In the records below, find the line that contains "Recreate this scene" and the line that contains "DAY = (0.88, 0.97, 1.0)". Set down exactly those lines and every line between them, and nothing more.

Scenes as source code:
━━━━
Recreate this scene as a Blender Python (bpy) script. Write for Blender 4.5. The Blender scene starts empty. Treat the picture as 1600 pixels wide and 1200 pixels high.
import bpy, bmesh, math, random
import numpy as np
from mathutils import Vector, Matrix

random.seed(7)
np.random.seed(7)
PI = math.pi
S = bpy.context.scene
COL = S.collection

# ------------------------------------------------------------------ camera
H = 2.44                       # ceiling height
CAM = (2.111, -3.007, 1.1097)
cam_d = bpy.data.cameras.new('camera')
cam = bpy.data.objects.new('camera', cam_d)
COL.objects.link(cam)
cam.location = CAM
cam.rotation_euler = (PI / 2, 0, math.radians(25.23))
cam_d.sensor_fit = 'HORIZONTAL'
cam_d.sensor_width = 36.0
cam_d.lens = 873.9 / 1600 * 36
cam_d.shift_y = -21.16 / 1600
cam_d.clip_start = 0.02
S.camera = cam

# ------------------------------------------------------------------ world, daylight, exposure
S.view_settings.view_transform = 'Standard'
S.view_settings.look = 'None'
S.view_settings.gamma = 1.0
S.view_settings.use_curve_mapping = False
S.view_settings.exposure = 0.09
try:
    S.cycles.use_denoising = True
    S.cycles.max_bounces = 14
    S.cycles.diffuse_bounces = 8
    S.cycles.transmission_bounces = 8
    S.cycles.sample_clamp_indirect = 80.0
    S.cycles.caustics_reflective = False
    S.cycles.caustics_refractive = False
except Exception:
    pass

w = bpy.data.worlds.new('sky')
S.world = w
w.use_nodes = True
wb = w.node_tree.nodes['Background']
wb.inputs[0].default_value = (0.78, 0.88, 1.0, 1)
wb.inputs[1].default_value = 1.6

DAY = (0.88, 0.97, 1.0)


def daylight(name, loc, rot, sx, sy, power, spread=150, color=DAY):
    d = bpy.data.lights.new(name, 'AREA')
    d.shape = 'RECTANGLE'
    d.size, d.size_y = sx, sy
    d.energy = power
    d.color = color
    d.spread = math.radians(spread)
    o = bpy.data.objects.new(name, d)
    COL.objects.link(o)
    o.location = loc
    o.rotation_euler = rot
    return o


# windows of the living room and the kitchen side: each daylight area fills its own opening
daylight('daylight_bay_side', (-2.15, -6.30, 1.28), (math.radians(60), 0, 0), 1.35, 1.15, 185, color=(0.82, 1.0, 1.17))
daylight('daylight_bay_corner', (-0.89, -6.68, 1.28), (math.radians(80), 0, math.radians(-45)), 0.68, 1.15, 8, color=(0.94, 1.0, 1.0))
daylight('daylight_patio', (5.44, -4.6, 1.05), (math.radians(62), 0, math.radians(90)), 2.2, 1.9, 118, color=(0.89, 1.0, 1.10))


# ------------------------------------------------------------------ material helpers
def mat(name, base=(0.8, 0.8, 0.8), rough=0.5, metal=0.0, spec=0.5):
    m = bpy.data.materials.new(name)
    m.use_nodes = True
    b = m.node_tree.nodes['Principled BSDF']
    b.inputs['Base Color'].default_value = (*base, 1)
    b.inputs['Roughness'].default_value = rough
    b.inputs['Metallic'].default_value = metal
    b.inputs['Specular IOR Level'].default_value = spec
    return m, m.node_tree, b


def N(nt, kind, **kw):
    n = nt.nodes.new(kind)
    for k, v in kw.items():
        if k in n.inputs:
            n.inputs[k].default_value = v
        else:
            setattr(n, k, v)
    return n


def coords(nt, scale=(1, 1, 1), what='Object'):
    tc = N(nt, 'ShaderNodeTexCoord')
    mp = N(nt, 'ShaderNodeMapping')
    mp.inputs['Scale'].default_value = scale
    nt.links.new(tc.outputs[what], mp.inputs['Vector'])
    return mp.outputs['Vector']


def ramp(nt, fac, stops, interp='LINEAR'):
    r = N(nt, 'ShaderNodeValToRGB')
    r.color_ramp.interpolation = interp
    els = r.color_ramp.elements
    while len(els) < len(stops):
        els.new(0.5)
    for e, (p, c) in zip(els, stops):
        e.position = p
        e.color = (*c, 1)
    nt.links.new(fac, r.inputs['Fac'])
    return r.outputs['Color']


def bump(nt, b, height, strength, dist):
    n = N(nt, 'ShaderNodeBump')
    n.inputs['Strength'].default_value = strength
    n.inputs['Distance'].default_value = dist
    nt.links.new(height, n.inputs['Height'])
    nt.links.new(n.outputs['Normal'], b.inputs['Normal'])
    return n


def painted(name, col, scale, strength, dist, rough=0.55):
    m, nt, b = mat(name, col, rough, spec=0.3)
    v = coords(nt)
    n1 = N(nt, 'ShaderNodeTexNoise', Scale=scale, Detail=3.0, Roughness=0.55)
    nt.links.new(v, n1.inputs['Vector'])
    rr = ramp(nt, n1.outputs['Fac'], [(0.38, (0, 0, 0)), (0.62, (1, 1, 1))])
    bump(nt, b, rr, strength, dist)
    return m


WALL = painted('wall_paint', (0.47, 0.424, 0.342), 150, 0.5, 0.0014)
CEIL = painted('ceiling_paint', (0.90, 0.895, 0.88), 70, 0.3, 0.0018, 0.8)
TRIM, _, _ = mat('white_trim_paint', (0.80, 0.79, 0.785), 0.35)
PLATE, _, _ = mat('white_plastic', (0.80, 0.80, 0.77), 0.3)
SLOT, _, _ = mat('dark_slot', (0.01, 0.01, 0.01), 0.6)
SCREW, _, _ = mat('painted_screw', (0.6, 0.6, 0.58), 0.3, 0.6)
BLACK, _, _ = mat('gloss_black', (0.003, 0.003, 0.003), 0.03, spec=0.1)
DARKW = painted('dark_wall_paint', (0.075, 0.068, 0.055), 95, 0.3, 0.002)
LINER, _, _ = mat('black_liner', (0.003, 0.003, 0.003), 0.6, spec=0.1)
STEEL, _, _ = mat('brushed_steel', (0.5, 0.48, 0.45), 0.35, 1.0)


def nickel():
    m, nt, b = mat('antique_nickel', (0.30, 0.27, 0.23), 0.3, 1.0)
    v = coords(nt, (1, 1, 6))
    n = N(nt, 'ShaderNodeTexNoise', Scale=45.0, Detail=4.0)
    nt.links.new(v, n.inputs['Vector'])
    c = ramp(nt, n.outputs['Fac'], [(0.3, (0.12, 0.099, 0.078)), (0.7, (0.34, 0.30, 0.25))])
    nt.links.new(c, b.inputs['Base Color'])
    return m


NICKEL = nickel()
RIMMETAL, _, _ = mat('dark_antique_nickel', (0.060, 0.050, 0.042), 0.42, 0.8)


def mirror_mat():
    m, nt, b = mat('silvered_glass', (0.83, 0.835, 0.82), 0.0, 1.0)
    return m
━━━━
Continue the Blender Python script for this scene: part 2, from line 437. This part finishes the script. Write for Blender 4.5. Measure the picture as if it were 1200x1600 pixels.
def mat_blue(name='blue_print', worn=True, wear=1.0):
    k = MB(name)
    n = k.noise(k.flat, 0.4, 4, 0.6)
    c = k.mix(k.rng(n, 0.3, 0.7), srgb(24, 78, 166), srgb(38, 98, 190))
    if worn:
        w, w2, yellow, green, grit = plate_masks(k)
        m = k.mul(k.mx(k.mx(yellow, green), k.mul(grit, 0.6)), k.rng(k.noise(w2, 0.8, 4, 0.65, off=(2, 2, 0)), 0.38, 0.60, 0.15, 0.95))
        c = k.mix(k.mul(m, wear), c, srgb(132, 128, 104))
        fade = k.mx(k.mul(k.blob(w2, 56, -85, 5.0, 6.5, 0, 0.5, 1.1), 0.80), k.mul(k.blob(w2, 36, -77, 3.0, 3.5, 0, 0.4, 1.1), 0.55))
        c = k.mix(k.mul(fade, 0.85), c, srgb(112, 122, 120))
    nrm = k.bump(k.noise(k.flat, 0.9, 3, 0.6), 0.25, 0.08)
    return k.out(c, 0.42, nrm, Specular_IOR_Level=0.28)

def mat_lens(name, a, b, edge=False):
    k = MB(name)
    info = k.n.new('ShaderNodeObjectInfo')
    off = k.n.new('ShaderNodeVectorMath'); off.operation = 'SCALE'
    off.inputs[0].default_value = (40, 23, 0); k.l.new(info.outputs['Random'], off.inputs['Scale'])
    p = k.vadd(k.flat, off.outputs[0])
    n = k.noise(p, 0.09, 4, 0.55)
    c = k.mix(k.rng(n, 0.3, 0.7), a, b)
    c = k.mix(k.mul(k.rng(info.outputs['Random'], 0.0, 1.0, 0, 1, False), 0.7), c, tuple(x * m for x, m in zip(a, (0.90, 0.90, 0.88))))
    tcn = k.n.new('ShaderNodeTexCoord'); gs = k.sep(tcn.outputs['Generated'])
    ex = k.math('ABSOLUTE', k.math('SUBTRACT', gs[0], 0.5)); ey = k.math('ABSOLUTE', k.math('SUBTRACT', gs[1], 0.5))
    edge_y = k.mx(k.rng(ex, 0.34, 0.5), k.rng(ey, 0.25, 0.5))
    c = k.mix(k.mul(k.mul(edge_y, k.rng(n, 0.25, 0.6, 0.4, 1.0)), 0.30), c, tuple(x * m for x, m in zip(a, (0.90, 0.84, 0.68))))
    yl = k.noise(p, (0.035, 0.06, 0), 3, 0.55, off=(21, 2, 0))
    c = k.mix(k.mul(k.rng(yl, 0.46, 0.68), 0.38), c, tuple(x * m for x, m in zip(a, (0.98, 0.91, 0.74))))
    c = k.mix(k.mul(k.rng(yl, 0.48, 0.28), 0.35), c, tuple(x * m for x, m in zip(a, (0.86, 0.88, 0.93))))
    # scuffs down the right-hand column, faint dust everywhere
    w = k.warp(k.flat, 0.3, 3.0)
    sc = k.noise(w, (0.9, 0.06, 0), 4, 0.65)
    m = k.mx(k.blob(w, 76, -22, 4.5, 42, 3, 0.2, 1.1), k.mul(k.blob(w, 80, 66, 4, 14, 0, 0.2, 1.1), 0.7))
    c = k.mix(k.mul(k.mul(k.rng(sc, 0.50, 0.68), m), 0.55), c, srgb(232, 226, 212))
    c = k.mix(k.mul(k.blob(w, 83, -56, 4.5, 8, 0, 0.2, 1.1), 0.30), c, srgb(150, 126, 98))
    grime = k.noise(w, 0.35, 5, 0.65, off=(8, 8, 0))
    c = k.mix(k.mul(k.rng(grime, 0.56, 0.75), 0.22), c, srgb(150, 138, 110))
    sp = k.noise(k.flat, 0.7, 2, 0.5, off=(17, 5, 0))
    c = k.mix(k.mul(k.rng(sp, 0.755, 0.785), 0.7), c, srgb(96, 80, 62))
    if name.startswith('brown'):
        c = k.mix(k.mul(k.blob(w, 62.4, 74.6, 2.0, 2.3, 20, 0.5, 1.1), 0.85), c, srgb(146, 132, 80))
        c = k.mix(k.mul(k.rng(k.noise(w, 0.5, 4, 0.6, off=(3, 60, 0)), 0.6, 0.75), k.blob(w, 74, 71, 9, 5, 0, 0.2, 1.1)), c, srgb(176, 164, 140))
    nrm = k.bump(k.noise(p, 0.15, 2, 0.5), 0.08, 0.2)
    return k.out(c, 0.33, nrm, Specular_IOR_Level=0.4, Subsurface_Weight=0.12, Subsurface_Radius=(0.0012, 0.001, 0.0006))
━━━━
## The solution
Recreate this scene as a Blender Python (bpy) script. Write for Blender 4.5. The Blender scene starts empty. Treat the picture as 1600 pixels wide and 1200 pixels high.
import bpy, bmesh, math, random
import numpy as np
from mathutils import Vector, Matrix

random.seed(7)
np.random.seed(7)
PI = math.pi
S = bpy.context.scene
COL = S.collection

# ------------------------------------------------------------------ camera
H = 2.44                       # ceiling height
CAM = (2.111, -3.007, 1.1097)
cam_d = bpy.data.cameras.new('camera')
cam = bpy.data.objects.new('camera', cam_d)
COL.objects.link(cam)
cam.location = CAM
cam.rotation_euler = (PI / 2, 0, math.radians(25.23))
cam_d.sensor_fit = 'HORIZONTAL'
cam_d.sensor_width = 36.0
cam_d.lens = 873.9 / 1600 * 36
cam_d.shift_y = -21.16 / 1600
cam_d.clip_start = 0.02
S.camera = cam

# ------------------------------------------------------------------ world, daylight, exposure
S.view_settings.view_transform = 'Standard'
S.view_settings.look = 'None'
S.view_settings.gamma = 1.0
S.view_settings.use_curve_mapping = False
S.view_settings.exposure = 0.09
try:
    S.cycles.use_denoising = True
    S.cycles.max_bounces = 14
    S.cycles.diffuse_bounces = 8
    S.cycles.transmission_bounces = 8
    S.cycles.sample_clamp_indirect = 80.0
    S.cycles.caustics_reflective = False
    S.cycles.caustics_refractive = False
except Exception:
    pass

w = bpy.data.worlds.new('sky')
S.world = w
w.use_nodes = True
wb = w.node_tree.nodes['Background']
wb.inputs[0].default_value = (0.78, 0.88, 1.0, 1)
wb.inputs[1].default_value = 1.6

DAY = (0.88, 0.97, 1.0)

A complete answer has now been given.